Sob os holofotes, vimos os cantores Romero Ferro, Felipe Catto, Johnny Hooker, Gaby Amarantos e até o coco de umbigada de Mãe Beth de Oxum gritarem a favor da atriz trans censurada, fazendo ecoar um verdadeiro grito de liberdade entre os presentes – parte ou não da comunidade LGBTQI+, mas no geral apoiadores da ideia de que arte é, por definição, um território de crítica, reflexão e libertação – palavra cada vez mais cara ao contexto atual brasileiro.
Mãe Beth de Oxum fez discurso em defesa das causas LGBTs. Foto: Felipe Souto Maior/Secult-Fundarpe
Felipe Catto apresentou o show O nascimento de Vênus. Foto: Felipe Souto Maior/Secult-Fundarpe
Não faltaram homenagens a Renata Carvalho e aos povos historicamente oprimidos, como são as mulheres e as travestis: Beth de Oxum levantou a bandeira do arco-íris; Felipe Catto vestiu a camisa e a tiara para ela; Gaby Amarantos exaltou o direito da mulher com uma banda formada só por artistas negras; e Johnny Hooker, bem, saiu rasgando, já no final da apresentação, em sua crítica aos conservadores e ao FIG, que disse ser sua casa desde a adolescência: “Estamos aqui num festival de falso ‘Viva à Liberdade’. Liberdade para quem? Para quais corpos? Eu estou aqui hoje para dizer a vocês que Jesus é travesti, sim! Jesus é transexual, sim! Jesus é bicha, sim, porra! E como já disse brilhantemente Daniela Mercury aqui nesse palco, a arte é para livrar a cabeça da gente de merda. Viva a Renata Carvalho, Jesus Cristo, Rainha do Céu. Esses fundamentalistas não vão passar!”. A maior parte do público ovacionou, mas outra não gostou nada: dos camarotes, que quase se esvaziaram completamente depois do depoimento, ouviam-se vaias e viam-se até gestos obscenos, de gente estirando o dedo para ele.

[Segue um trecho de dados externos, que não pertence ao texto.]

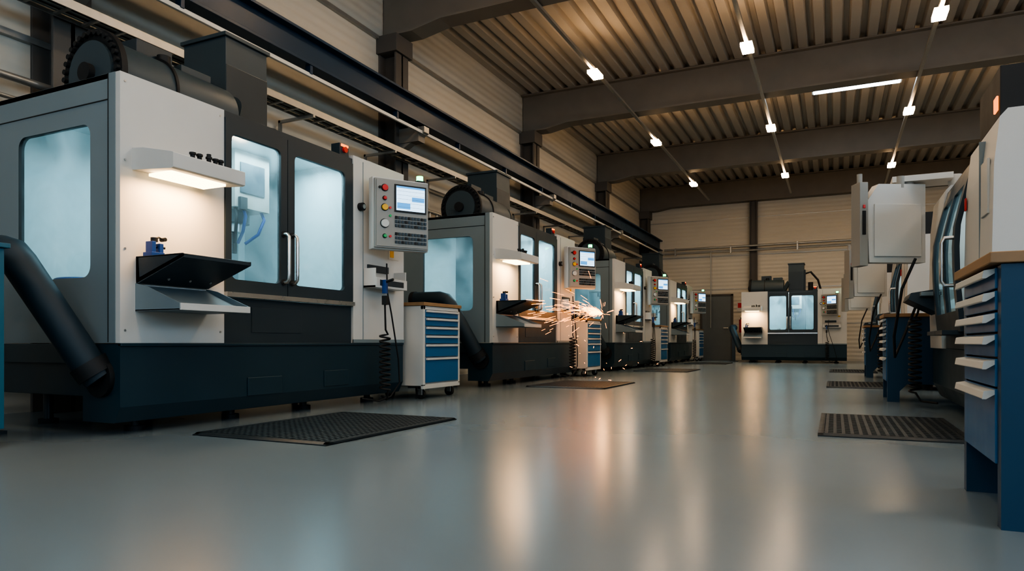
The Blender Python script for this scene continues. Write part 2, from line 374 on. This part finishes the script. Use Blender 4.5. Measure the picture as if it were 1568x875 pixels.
# ---------------------------------------------------------------- turning centre (right row)
def lathe_parts():
    P=[]; L=2.65; TOP=1.78
    b=MB()
    b.prism([(0.02,.50),(.02,.2),(.08,.08),(1.3,.08),(1.3,.50)],'x',0,L,'dark')
    for x in (.2,1.3,2.4):
        for y in (.3,1.1): b.cyl((x,y,0),(x,y,.03),.06,'black'); b.cyl((x,y,.02),(x,y,.1),.03,'steel',12)
    P.append(('base',b.mesh('lathe_base'),I4,.006))
    e=MB()
    prof=[(0,.50),(-.01,1.0),(0.0,1.50),(.025,TOP-.04),(.06,TOP),(1.3,TOP),(1.3,.5)]
    e.prism(prof,'x',1.80,L,'white')
    e.prism(prof,'x',0,.70,'white')
    e.box(2.30,2.306,-.012,.06,.55,1.7,'side')
    e.box(.70,1.80,.5,1.3,.5,TOP-.03,'inner'); e.box(.70,1.80,.10,1.3,TOP-.04,TOP,'side')
    e.box(.70,1.80,.03,.5,.5,.62,'frame')
    e.box(L,L+.006,.25,1.1,.62,1.6,'white')
    e.prism([(-.014,.82),(-.012,.50),(.03,.50),(.03,.82)],'x',1.81,L-.01,'side')
    e.box(L-.28,L-.10,-.014,-.0,1.25,1.55,'cream'); e.box(1.84,1.88,-.016,-.008,1.38,1.46,'red')
    e.box(1.95,2.52,.05,.6,TOP,2.05,'black'); e.box(2.4,2.48,.04,.05,TOP+.04,1.9,'orangeled'); e.box(.3,.9,.4,1.0,TOP,2.0,'drum')
    P.append(('enclosure',e.mesh('lathe_enclosure'),I4,.008))
    d=MB()
    n=8
    def py(z): 
        f=(z-.62)/(1.72-.62); return -.03-.035*math.sin(math.pi*min(1,max(0,f)))+.07*max(0,f-.6)/.4
    for (xa,xb,k) in ((.70,.79,'frame'),(1.22,1.30,'frame'),(1.70,1.80,'frame'),(.79,1.22,'glass'),(1.30,1.70,'glass')):
        zs=[.62+(1.72-.62)*i/n for i in range(n+1)]
        if k=='frame':
            poly=[(py(z),z) for z in zs]+[(py(z)+.03,z) for z in zs[::-1]]
            d.prism(poly,'x',xa,xb,k)
        else:
            poly=[(py(z),z) for z in zs[:2]]+[(py(z)+.03,z) for z in zs[:2][::-1]]; d.prism(poly,'x',xa,xb,'frame')
            poly=[(py(z),z) for z in zs[-2:]]+[(py(z)+.03,z) for z in zs[-2:][::-1]]; d.prism(poly,'x',xa,xb,'frame')
            for i in range(1,n-1):
                d.add([(xa,py(zs[i])+.015,zs[i]),(xb,py(zs[i])+.015,zs[i]),(xb,py(zs[i+1])+.015,zs[i+1]),(xa,py(zs[i+1])+.015,zs[i+1])],[(0,1,2,3)],'glass')
    for x in (1.76,):
        y=py(1.05)
        d.tube([(x,y,.92),(x,y-.05,.92),(x,y-.065,.95),(x,y-.065,1.2),(x,y-.05,1.23),(x,y,1.23)],.013,'steel',10)
    P.append(('sliding_doors',d.mesh('lathe_doors'),I4,.002))
    p=MB()
    p.prism([(-.24,-.33),(.24,-.33),(.26,.18),(.16,.33),(-.24,.33)],'y',.0,.10,'white')
    p.box(-.21,.21,-.01,0,-.28,.28,'grey'); p.box(-.14,.18,-.016,-.01,.0,.24,'screen')
    p.box(.26,.33,-.02,.12,-.36,.34,'grey'); p.box(.28,.31,.12,.126,-.1,.1,'black'); p.box(.285,.305,.12,.128,.12,.15,'red')
    p.cyl((.295,.05,.33),(.295,.05,.42),.022,'grey',14)
    p.box(-.2,.2,.10,.112,-.28,.16,'white'); p.cyl((-.12,.05,.33),(-.12,.05,.37),.05,'grey',16)
    P.append(('control_pendant',p.mesh('lathe_pendant'),T(.34,-.33,1.55,-63),.006))
    a=MB()
    a.box(.10,.40,-.32,.12,1.90,1.95,'white'); a.cyl((.38,-.26,1.85),(.38,-.26,1.95),.035,'grey'); a.cyl((.25,.15,TOP),(.25,.15,1.95),.05,'white')
    a.box(.25,.7,-.14,0,.92,.95,'side'); a.box(.9,1.7,-.12,.03,.60,.63,'frame'); a.prism([(-.0,.98),(-.2,.95),(-.22,.9),(0,.78)],'x',.1,.6,'frame')
    a.tube([(.25,-.1,.9),(.25,-.12,.8)]+helix(.25,-.14,.76,.12,.045,14)+[(.3,-.1,.05),(.45,.0,.05)],.0095,'black',6)
    a.tube([(.4,-.15,1.25),(.42,-.25,1.0),(.3,-.3,.6),(.1,-.28,.42),(-.05,-.2,.6),(0,-.1,.9)],.012,'black',6)
    P.append(('service_fittings',a.mesh('lathe_fittings'),I4,.002))
    return P
LATHE=lathe_parts()
def place_lathe(y_near):
    e=empty('cnc_turning_centre',(.76,y_near+2.65,0),-90)
    for n,me,mx,bv in LATHE: obj(n,me,e,mx,bv)
    area('enclosure_light',e,(1.3,.27,1.7),.9,.2,4,(.78,.95,1))
for y in (4.34,9.0,13.7): place_lathe(y)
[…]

Neste sábado (28/7), último dia do festival, Garanhuns acordou com uma nota de repúdio do prefeito da cidade, um dos responsáveis pela censura a Renata Carvalho. Leia trecho do texto publicado no perfil oficial no Instagram de Izaías Régis:
Vimos a público manifestar nosso repúdio às apresentações ofensivas e desrespeitosas que aconteceram nesta cidade durante a realização do 28º Festival de Inverno de Garanhuns. Aceitar esse tipo de apresentação é compactuar com o desrespeito. (...) Artistas sem postura, desrespeitando seus próprios fãs e os cidadãos de Garanhuns, proferindo todo tipo de palavrões e hostilidade. (...) Ontem, testemunhamos, perplexos, manifestações nocivas do cantor Johnny Hooker que proferiu palavrões, insultos e provocações contra símbolos religiosos. Reconhecemos que não se trata de um acontecimento isolado, infelizmente, durante a mesma semana, tivemos Daniela Mercury com o mesmo discurso de senso comum, simplista e arrogante.
Como disse à Continente, o secretário de Cultura de Pernambuco, Marcelino Granja, a liberdade é um território de luta. E haja luta. Ao menos, temos a arte e músicas como Flutua, de Johnny Hooker, um verdadeiro hino à liberdade e ao amor indiscriminado. A madrugada já passava das três e grupos de jovens cantavam em coro, pelas ruas cobertas de neblina, garoa e frio: “Flutuaaaa, flutuaaaa. Ninguém vai poder querer nos dizer como amar”.